The cart before the horse October 16 2013

the cart before the horse

Like I said before, I do not have a degree in business or entrepreneurship, so everything I learned and did was a direct result of what I thought I should do, not what I knew I should do. My next step was prototypes. I was smart enough to realize that while I was in the prototype stage, I also needed to get manufacturing quotes. And I really thought I was "forward thinking" when I ordered ten prototypes instead of just one. This I will call Big Financial Mistake #1. (Yes, calling it mistake #1 means there are more to come.)

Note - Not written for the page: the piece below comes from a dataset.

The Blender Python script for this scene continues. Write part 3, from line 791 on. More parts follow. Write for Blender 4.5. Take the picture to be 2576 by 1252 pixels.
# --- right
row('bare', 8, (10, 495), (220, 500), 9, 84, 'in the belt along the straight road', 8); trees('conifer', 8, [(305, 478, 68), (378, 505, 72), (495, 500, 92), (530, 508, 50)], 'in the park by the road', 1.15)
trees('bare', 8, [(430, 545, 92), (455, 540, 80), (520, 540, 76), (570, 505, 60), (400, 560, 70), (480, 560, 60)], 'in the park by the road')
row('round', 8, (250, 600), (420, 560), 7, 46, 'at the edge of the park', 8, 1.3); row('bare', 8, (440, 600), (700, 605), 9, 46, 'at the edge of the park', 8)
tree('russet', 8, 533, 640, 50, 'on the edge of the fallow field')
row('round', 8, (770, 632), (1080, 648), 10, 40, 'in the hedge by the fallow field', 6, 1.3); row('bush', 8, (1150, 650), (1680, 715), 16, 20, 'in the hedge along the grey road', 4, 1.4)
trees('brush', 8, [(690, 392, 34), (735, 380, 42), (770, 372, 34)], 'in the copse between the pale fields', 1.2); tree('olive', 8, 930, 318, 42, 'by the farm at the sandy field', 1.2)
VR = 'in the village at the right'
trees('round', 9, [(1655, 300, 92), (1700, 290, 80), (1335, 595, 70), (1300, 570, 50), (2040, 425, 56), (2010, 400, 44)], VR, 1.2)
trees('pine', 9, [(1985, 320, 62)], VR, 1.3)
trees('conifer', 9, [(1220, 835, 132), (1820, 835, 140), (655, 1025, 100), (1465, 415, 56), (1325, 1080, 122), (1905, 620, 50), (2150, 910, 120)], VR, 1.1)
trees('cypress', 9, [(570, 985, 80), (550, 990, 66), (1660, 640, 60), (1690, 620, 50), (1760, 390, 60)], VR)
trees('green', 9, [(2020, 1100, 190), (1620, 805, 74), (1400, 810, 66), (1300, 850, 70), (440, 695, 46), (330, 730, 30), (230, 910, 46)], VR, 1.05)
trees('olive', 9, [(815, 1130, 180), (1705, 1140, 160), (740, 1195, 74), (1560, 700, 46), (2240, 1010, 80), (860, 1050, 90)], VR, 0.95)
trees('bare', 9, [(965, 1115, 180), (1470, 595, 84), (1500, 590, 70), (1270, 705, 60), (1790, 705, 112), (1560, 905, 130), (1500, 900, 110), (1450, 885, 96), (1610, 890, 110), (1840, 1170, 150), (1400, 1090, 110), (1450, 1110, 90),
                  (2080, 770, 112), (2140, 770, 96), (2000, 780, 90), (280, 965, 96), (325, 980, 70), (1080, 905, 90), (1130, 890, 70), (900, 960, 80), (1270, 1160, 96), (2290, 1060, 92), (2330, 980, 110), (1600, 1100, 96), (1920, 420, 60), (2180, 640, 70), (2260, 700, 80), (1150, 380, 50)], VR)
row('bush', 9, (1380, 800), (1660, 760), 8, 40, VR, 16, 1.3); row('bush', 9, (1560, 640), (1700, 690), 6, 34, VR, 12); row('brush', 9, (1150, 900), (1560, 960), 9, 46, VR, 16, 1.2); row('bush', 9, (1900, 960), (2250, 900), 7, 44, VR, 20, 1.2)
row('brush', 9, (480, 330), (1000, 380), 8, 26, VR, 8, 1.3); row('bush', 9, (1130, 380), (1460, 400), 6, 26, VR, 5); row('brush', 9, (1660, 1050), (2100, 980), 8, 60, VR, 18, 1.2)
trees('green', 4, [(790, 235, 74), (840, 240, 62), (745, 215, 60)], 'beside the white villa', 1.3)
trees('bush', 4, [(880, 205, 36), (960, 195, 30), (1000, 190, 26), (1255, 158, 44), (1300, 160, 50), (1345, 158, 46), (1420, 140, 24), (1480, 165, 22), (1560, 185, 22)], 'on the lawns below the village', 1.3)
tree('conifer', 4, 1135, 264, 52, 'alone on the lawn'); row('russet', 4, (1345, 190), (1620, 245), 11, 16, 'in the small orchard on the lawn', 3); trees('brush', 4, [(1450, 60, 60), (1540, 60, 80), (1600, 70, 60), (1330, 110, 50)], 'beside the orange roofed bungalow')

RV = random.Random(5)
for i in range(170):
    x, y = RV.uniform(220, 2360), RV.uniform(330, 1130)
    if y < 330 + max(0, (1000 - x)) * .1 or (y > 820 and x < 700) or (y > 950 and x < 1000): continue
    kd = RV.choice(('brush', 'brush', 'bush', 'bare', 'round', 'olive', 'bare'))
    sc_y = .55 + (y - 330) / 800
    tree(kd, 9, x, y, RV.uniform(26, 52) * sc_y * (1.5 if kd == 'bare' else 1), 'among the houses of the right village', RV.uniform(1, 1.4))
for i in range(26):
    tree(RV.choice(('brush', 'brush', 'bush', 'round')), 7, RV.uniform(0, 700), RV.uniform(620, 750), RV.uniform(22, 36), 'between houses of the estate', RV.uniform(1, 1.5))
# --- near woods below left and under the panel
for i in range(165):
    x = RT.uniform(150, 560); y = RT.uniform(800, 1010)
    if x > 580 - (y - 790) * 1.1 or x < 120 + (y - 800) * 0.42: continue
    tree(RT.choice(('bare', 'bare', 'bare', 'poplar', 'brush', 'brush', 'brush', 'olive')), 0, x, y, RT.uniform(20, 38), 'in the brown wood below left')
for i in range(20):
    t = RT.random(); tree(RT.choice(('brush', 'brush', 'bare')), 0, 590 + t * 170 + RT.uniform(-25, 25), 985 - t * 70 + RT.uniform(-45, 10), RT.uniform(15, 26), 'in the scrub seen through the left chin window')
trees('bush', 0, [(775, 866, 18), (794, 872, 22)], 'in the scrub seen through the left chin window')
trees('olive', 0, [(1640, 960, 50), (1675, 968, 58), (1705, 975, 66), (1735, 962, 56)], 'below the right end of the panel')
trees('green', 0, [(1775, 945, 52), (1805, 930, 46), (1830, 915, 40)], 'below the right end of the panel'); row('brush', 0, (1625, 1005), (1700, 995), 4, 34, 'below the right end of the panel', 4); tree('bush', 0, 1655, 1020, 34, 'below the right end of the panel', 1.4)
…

So I paid an engineer friend to do professional CAD drawings in order to start the prototype and quote request process. I originally envisioned the handle as all stainless steel, but I learned instantly that this approach would be way too expensive to manufacture. I wanted it to have a rounded handle to keep it compact, and I thought running metal into the handle would make it attractive and durable. So off I went! Prototypes came along nicely, and I quickly ordered ten with the intent of sending some out as samples to potential buyers. In theory this was perfect. In reality, I should have just started with one and could have saved myself about $3500 if I would have. 

After receiving all of my prototypes and fine tuning my manufacturing quotes, I learned that the tolerance required to perfectly match up the steel and the handle would be almost impossible to maintain in manufacturing. That's right – my ten prototypes were expensive and totally useless. And back to the drawing board I went.

Lesson learned: Never order more than one prototype at a time unless you know – without a doubt – that you have a final design.